20thc British art and poetry (mainly), plus bits of my own – "Clearly I tap to you clearly along the plumbing of the world" (W S Graham)

Letting Go of Uncertainty: Damien Hirst at Walsall

A trip to Walsall yesterday for a running repair to my hearing aids gave an opportunity to drop in at the New Art Gallery (after a jumbo hot dog from the Mr Sizzle van outside – “Lunch for £1”) to take a look at Damien Hirst’s year long intervention in the Garman Ryan collection. (Only six months to go …)

Sacred Heart

Sacred Heart

Young Damien has seriously knuckled under to the current vogue for “curation”, and is left with little to do but arrange readymades – anatomical models, sea shells – on shelves. He has become essentially a collector of pills, butterflies and other curiosities, which has always been his real vocation, I suppose. His ideal job would probably be in a small museum, except that museums no longer consist of shelves of objects or cases of stuffed animals, having been stripped down to big graphics and interactive doodahs. The museum that Hirst, Cornelia Parker and others yearn to re-create is a childhood memory of a museum – a museum of museums.

Wounds of Christ

Wounds of Christ

At the same time, Hirst seems completely unable to let go of the Christian iconography that he constantly references, whether in his New Religion series (especially the superbly beautiful The Sacred Heart of Jesus and the surprisingly reverential The Wounds of Christ) or in his formaldehyded lost sheep or Lamb of God (Away from the Flock). The former are not at Walsall, but the sheep, looking a little off colour, is there to greet the visitor. Hirst may imagine that he’s critiquing, kitsching or pastiching Christianity in a naughty boy way, but we know better. Whatever his intentions, such images don’t debase the Christian narrative – they revive and inculturate it. I’ll give it ten years maximum for Sir Damien OBE to convert into a practising Roman Catholic.

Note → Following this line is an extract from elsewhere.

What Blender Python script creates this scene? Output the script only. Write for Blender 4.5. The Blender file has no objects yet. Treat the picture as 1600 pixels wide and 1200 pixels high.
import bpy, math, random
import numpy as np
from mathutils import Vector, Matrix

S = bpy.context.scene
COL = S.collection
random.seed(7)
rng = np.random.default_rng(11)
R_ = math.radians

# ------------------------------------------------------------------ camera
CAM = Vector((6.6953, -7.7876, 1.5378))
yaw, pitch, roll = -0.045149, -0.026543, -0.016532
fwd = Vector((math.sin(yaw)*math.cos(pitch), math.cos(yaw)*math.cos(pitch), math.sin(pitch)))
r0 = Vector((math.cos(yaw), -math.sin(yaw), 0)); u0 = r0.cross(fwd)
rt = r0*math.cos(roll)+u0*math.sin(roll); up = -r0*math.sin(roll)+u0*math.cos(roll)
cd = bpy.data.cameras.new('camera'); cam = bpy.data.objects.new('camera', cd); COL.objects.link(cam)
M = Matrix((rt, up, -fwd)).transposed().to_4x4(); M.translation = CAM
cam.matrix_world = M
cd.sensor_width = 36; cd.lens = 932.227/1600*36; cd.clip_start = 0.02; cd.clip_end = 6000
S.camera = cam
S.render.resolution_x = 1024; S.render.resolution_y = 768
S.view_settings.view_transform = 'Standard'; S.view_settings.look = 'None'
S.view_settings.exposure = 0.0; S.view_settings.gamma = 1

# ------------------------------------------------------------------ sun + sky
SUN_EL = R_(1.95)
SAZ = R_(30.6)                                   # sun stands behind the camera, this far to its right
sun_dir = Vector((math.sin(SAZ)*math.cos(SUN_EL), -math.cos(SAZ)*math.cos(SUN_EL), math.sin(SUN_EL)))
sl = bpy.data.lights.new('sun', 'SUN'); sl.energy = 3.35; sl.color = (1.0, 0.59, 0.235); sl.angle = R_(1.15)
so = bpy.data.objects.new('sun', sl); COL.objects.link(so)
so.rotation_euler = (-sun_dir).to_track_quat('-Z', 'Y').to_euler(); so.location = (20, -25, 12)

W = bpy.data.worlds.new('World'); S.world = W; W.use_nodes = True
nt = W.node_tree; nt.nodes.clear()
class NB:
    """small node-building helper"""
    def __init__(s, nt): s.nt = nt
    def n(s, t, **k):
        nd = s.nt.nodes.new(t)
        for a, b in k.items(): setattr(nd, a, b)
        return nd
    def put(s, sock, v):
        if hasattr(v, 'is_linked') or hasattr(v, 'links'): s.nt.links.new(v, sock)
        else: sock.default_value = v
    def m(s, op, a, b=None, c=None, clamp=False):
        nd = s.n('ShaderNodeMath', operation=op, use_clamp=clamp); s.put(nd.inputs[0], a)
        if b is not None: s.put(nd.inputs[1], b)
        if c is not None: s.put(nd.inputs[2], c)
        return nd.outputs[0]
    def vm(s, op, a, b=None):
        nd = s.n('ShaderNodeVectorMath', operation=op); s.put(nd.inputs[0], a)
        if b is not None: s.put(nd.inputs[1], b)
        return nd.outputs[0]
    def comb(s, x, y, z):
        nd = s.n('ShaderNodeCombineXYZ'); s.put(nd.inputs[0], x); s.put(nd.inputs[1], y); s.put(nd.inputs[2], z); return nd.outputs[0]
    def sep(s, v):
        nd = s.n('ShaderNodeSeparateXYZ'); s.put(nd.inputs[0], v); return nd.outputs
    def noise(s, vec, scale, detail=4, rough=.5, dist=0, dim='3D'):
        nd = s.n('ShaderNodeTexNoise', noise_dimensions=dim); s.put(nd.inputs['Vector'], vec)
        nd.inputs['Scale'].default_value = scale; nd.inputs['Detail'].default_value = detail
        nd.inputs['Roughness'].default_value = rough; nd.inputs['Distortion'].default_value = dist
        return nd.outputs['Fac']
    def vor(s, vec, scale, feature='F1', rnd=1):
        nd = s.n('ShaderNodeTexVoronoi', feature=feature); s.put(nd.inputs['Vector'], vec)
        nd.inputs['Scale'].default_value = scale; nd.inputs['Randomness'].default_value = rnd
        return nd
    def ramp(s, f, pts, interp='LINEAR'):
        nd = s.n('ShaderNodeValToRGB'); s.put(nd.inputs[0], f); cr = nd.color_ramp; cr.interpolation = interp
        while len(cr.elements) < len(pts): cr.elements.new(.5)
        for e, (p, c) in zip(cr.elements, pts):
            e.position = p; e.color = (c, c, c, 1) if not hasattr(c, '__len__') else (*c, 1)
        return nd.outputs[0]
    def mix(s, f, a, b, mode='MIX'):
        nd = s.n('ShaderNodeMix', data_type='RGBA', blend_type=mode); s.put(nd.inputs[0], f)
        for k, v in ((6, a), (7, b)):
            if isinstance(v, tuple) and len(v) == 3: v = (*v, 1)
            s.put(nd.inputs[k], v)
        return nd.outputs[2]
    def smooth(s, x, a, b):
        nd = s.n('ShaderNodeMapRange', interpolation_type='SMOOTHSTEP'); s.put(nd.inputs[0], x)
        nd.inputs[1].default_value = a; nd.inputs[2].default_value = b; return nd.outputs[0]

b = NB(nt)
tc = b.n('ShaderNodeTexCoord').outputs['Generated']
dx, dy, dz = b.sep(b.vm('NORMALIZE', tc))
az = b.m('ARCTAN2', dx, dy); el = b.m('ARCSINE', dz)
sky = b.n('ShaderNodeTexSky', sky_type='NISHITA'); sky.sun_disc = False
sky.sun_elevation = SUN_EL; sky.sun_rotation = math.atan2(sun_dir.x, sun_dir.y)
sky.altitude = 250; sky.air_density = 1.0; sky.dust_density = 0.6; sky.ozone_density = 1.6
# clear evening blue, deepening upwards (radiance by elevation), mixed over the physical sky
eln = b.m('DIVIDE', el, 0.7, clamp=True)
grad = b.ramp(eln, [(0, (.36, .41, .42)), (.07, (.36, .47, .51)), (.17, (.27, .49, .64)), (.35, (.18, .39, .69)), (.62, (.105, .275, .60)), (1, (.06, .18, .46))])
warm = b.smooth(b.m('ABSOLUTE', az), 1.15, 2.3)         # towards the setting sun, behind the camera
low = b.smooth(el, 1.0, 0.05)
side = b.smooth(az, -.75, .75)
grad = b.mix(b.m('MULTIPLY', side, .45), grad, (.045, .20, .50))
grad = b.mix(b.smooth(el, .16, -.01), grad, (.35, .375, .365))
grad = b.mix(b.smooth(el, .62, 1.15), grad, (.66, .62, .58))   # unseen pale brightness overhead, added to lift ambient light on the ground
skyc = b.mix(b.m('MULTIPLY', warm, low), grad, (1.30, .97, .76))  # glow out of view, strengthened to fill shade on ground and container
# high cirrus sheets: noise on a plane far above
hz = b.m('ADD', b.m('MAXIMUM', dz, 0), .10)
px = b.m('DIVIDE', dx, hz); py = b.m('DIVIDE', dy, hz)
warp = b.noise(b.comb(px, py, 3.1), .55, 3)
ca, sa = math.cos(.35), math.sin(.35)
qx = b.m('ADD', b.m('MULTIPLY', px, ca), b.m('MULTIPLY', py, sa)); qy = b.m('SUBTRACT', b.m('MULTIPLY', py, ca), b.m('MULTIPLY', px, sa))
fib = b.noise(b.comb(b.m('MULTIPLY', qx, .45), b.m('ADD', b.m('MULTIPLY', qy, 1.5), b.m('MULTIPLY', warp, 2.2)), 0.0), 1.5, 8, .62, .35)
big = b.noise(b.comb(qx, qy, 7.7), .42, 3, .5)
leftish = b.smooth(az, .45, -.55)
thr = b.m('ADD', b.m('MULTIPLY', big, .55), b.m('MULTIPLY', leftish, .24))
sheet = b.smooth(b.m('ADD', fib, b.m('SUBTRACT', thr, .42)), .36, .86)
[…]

Meanwhile, upstairs, a dozen Walsall College students, under the banner of “Let Go of Certainty,” have been roped in to “curate” a roomful of vaguely Hirst-themed pieces about life, death, er, the universe and stuff, drawn from the permanent collection. They’ve chosen quite well, but good grief, what’s this “Certainty” they want us to let go of? We’ve all lived with paradox and multi-POV ambiguity for so long now that no one can remember what certainty was. I’m afraid they’re well behind the curve here. What we want today is freedom from Uncertainty.

Enough of “convergences”, of art that “explores”, “is concerned with” or “makes reference to”. Enough squishy flux. Enough indifference. Enough cheap grace. Enough of this post-modern timelessness that is merely the commodification of Eternity.

We’re in need of the hardness of ice, of dogma, of direct touch: Pain, Holy Defiance in the face of tragic extra-personal reality, Mystery, Sacrament, Redemption, the Terrible Beauty of Resurrection, the Hope of Anarchy. And other things that seem to demand Capital Letters.

Speaking of capital letters, the Walsall Gallery is STILL in thrall to the parasitic resident interventions of “Bob and Roberta Smith” (Patrick Brill) that clutter the Garman Ryan rooms. His most recent reflection on the Epstein Archive is an insulting and slatternly “sculpture” of Epstein’s son, the painter Theodore Garman, whacked together in five minutes out of offcuts of firewood, and resembling neither Theo Garman nor anything that might qualify as sculpture. When Jacob Epstein confronts Mr Brill in the afterlife, he will probably want to kick his bottom for this.